By 2003, Tokyo Gas management was confident that deregulation would continue to bring positive changes to the company and the customers it served. As an "energy frontier company," Tokyo Gas was focused on supplying gas, electricity, heat, and energy services, utilizing natural gas as its core energy source. While competition would no doubt remain intense, Tokyo Gas appeared to have a solid strategy in place to remain successful in the years to come.

Principal Subsidiaries: Tokyo Gas Energy Co. Ltd.; Tokyo Gas Chemicals Co.
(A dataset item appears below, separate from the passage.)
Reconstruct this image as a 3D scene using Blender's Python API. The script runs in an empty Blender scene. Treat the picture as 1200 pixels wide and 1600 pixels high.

Ltd.; Tokyo Oxygen and Nitrogen Co. Ltd.; Tokyo Gas Urban Development Co. Ltd.; Park Tower Hotel Co. Ltd.; Kanpai Co. Ltd.; Gastar Co. Ltd.; TG Credit Service Co. Ltd.; Chiba Gas Co. Ltd.; Tsukuba Gakuen Gas Co. Ltd.; Tokyo Gas Engineering Co. Ltd.; TG Information Network Co. Ltd.; Tokyo LNG Tanker Co. Ltd.; TG Enterprise Co. Ltd.

Principal Competitors: The Kansai Electric Power Company Inc.; Osaka Gas Co. Ltd.; The Tokyo Electric Power Company Co. Ltd.

Further Reading:

  • Fukuda, Takehiro, "Distributors Aim to Secure Gas Supplies," Nikkei Weekly, August 31, 1991, p. 7.
  • Gray, Tony, "Tokyo Gas Hungry for LNG Deals," Lloyd's List, June 19, 2002, p. 2.
  • "Japan's Deregulation Delivers a Punch," World Gas Intelligence, April 16, 2002.
  • The Story of Tokyo Gas 1885-1985, Tokyo: Tokyo Gas, 1985.
  • "Tokyo Gas Lining Up Sakhalin LNG," Nikkei Weekly, February 10, 2003.
  • "Tokyo Gas Posts First Profit Gain in Six Years," Japan Economic Newswire, May 25, 1992.
  • "Tokyo Gas to Provide Technology to China," Nikkei Weekly, October 24, 1994.
  • "Tokyo Gas to Supply Malaysia," Nikkei Weekly, July 29, 1996, p. 23.
  • "Tokyo Gas Unveils Long-Range Restructuring Program," Japan Economic Newswire, October 8, 1993.